Vivir al ladito del Parque Nacional de Wicklow y no pisarlo parece un crimen… pero tranquilos, no llaméis a la policía. El plan de hoy era Dublín, y no por turismo espontáneo, sino por una misión especial: Tita Mariola estaba bajo presión de su madre para “ver la ciudad” sí o sí. Y cuando mamá da una orden, no hay plan B.
Así que salimos a las 10, rumbo norte, por carreteritas tan estrechas que si pasa un coche en sentido contrario tienes que decidir quién va al gimnasio para encogerse. Tras hora y media de curvas y paisajes verdes, llegamos a Dublín y aparcamos en un parking cubierto. Lo malo: costaba más de cinco euros por hora. Lo bueno: estaba justo frente a la Catedral de la Santísima Trinidad, muy elegante ella, como diciendo “bienvenidos, pero no olvidéis pagar el ticket del coche”.
Primer paseo: Catedral de San Patricio. Entrada a diez euros por persona, así que Papi Edu y yo nos quedamos fuera, en un parque precioso de al lado. Yo me dediqué a observar las palomas (muy de cerca) mientras los demás hacían una visita exprés por dentro.
Después nos fuimos a Temple Bar. Que no os engañe el nombre: no es solo un bar, es todo un barrio lleno de calles adoquinadas, pubs con fachadas de colores y música en vivo a todas horas. Un sitio tan fotogénico que incluso yo posaría (si me dieran salchichas).
Seguimos al Ayuntamiento y luego cruzamos el río Liffey por el famoso Ha’penny Bridge. Hace mucho, costaba medio penique cruzarlo; ahora es gratis, pero sigue igual de bonito, con su estructura blanca y su historia colgando en el aire.
En Grafton Street, la calle de tiendas y artistas callejeros, los humanos cayeron en un restaurante con “menú turista”. Camareros mexicanos, conversación en español y yo debajo de la mesa esperando que alguien dejara caer algo… cosa que, lamentablemente, no pasó.

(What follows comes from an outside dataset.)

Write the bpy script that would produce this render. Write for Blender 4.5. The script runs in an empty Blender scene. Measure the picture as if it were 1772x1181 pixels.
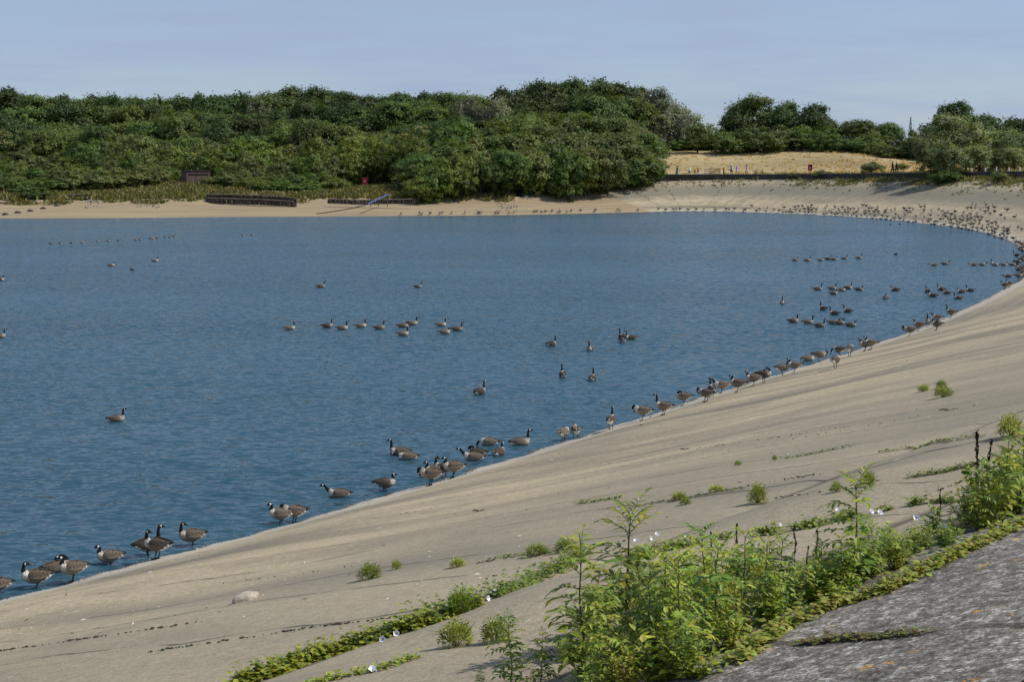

Luego llegó mi momento favorito: el parque St Stephen’s Green. Un oasis verde en pleno centro, con lagos, flores y ardillas claramente inconscientes del peligro perruno. Allí vimos la escultura de la hambruna: figuras de bronce famélicas que recuerdan a las víctimas de la Gran Hambruna del siglo XIX. Hasta yo me quedé callado… y eso que mi tema favorito es la comida.
Hora de volver. Otra hora y media de carreteras estrechas, pero con parada en Blessington para café y tarta (humanos felices = perro feliz) y sprint final por Aldi para las compras de la cena.
Última noche con las titas. Entre risas, anécdotas y sobremesa, el día terminó con la misma certeza de siempre: Dublín es precioso… pero una buena siesta en casa es insuperable.